* [Task goal]:
Select and reproduce each line of the listing below that bears the string "scene".

* start Provided data *

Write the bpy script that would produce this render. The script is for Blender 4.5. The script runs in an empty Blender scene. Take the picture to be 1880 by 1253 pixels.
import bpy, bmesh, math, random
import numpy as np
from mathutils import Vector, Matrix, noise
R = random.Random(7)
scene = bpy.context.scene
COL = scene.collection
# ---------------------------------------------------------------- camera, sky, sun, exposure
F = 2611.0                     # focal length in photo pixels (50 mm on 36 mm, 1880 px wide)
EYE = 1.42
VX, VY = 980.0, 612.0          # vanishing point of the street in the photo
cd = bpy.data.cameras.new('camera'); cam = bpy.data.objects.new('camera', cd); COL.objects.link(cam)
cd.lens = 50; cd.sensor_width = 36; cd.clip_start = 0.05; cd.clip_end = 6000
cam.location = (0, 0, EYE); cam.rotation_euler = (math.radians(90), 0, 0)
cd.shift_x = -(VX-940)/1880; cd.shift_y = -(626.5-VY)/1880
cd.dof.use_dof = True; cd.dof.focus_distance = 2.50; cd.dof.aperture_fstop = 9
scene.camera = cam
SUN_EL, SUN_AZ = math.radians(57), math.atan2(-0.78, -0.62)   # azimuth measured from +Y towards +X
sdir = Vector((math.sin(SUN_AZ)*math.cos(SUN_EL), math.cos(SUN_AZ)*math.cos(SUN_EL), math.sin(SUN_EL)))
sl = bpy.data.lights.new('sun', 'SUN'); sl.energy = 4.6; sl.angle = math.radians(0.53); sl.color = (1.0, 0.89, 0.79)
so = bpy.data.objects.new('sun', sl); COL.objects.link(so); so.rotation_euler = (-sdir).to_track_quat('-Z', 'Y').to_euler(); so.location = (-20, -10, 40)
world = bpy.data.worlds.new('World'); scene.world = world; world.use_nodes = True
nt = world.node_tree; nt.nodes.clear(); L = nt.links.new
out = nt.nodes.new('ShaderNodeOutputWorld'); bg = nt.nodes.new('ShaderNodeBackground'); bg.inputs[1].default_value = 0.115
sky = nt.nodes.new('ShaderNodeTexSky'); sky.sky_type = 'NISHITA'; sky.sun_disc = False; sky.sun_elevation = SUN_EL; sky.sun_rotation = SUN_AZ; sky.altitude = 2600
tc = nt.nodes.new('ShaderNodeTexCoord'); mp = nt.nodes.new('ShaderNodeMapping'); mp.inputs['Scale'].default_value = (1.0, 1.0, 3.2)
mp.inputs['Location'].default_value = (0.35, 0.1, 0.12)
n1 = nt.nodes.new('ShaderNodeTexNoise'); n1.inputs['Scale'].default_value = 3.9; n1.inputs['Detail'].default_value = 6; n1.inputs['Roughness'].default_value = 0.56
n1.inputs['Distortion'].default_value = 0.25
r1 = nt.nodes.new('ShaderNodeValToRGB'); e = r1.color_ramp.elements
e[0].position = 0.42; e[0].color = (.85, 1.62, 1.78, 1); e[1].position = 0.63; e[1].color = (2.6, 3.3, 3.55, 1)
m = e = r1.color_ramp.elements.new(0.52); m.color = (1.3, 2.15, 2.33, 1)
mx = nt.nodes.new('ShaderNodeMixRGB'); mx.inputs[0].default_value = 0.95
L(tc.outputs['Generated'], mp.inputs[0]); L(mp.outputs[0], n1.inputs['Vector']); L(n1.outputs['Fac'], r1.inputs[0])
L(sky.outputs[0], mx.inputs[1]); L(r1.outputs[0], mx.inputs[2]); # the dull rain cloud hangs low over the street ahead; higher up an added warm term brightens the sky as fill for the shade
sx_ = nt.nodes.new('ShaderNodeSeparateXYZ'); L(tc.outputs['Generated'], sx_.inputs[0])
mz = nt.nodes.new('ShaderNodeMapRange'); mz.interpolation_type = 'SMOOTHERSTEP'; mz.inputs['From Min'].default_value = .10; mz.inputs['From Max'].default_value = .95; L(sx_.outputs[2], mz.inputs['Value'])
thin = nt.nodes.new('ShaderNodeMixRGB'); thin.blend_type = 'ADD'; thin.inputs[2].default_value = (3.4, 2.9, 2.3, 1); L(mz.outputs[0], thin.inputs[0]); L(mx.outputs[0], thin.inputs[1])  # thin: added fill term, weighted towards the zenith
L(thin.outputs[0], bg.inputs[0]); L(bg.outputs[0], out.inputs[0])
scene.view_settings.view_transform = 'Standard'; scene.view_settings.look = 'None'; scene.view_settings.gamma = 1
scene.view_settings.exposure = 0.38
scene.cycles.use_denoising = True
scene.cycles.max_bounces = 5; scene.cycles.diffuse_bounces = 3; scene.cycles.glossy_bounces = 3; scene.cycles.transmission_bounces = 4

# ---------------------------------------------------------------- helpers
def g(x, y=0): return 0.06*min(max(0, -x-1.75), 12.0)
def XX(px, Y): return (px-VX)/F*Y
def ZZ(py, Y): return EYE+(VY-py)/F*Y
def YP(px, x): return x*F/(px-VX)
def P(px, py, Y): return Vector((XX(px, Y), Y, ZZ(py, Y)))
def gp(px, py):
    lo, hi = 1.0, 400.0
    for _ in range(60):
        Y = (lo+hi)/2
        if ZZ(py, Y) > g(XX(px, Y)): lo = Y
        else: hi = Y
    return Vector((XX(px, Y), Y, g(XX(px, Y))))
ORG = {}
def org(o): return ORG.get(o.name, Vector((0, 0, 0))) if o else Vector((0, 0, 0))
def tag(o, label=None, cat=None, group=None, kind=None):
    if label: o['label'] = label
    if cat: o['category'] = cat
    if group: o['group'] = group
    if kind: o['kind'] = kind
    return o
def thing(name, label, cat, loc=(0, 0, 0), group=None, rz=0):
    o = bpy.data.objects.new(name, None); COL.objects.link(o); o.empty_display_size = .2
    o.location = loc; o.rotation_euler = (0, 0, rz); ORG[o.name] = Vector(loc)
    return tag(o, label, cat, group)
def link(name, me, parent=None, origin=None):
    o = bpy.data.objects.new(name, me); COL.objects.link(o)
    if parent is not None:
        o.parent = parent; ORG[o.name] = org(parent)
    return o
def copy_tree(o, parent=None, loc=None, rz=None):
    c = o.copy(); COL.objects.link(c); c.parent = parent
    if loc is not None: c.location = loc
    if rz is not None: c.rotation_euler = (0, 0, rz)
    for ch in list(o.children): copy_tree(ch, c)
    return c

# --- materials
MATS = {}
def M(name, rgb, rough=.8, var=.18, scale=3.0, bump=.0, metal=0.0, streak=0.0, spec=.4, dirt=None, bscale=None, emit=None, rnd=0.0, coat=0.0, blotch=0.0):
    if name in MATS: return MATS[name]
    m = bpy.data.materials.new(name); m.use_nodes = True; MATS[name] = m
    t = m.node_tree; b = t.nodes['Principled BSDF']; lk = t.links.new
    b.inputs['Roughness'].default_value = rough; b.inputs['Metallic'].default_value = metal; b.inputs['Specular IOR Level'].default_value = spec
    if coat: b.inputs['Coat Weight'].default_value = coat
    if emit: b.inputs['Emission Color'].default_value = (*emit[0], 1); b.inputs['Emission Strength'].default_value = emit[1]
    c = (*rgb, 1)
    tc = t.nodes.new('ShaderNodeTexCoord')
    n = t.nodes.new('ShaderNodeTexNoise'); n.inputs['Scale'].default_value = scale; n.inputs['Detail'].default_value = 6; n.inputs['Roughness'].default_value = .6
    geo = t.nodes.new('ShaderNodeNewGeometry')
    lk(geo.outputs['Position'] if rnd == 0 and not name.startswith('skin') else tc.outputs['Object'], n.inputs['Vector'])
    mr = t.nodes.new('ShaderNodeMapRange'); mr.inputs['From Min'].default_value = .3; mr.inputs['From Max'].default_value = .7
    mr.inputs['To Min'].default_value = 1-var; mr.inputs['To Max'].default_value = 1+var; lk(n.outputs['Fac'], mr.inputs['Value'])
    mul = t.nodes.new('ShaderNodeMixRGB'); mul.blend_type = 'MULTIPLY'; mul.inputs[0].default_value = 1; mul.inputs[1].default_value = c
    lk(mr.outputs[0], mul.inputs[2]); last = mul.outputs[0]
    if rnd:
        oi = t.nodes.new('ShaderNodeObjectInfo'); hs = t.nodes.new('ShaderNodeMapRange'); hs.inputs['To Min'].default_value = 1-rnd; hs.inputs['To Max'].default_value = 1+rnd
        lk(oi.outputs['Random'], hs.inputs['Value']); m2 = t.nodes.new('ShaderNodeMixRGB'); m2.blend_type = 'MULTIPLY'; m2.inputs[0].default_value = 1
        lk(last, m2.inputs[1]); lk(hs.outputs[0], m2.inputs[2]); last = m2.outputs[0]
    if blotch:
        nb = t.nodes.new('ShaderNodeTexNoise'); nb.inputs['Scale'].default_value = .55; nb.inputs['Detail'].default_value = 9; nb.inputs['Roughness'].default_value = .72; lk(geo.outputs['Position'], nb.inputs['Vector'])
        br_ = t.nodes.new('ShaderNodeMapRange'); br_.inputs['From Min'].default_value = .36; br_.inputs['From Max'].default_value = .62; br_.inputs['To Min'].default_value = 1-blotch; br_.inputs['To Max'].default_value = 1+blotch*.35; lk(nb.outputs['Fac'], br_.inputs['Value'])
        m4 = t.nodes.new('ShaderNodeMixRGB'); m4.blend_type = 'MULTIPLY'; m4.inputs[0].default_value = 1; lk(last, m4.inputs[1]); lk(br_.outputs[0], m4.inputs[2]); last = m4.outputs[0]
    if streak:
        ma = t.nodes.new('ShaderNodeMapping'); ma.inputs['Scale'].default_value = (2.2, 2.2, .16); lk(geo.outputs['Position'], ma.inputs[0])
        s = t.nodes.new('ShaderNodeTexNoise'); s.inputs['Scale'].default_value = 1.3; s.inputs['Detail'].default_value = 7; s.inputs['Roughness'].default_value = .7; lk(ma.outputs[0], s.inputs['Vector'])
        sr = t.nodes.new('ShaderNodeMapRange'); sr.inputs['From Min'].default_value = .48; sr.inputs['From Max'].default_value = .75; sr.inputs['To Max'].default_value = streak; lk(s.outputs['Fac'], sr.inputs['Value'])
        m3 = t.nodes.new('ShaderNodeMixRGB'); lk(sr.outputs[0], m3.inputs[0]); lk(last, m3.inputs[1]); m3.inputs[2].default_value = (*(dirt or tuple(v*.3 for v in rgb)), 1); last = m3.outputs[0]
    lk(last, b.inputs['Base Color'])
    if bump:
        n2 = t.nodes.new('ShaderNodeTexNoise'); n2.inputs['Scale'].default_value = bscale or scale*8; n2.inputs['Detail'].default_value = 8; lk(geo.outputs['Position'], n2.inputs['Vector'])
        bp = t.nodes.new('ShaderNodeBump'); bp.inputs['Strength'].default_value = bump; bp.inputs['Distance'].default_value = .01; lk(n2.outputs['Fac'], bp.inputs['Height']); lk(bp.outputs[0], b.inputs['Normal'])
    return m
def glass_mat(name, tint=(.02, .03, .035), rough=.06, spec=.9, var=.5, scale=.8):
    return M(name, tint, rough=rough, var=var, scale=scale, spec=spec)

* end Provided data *

* [Expected answer]:
Write the bpy script that would produce this render. The script is for Blender 4.5. The script runs in an empty Blender scene. Take the picture to be 1880 by 1253 pixels.
scene = bpy.context.scene
COL = scene.collection
scene.camera = cam
world = bpy.data.worlds.new('World'); scene.world = world; world.use_nodes = True
scene.view_settings.view_transform = 'Standard'; scene.view_settings.look = 'None'; scene.view_settings.gamma = 1
scene.view_settings.exposure = 0.38
scene.cycles.use_denoising = True
scene.cycles.max_bounces = 5; scene.cycles.diffuse_bounces = 3; scene.cycles.glossy_bounces = 3; scene.cycles.transmission_bounces = 4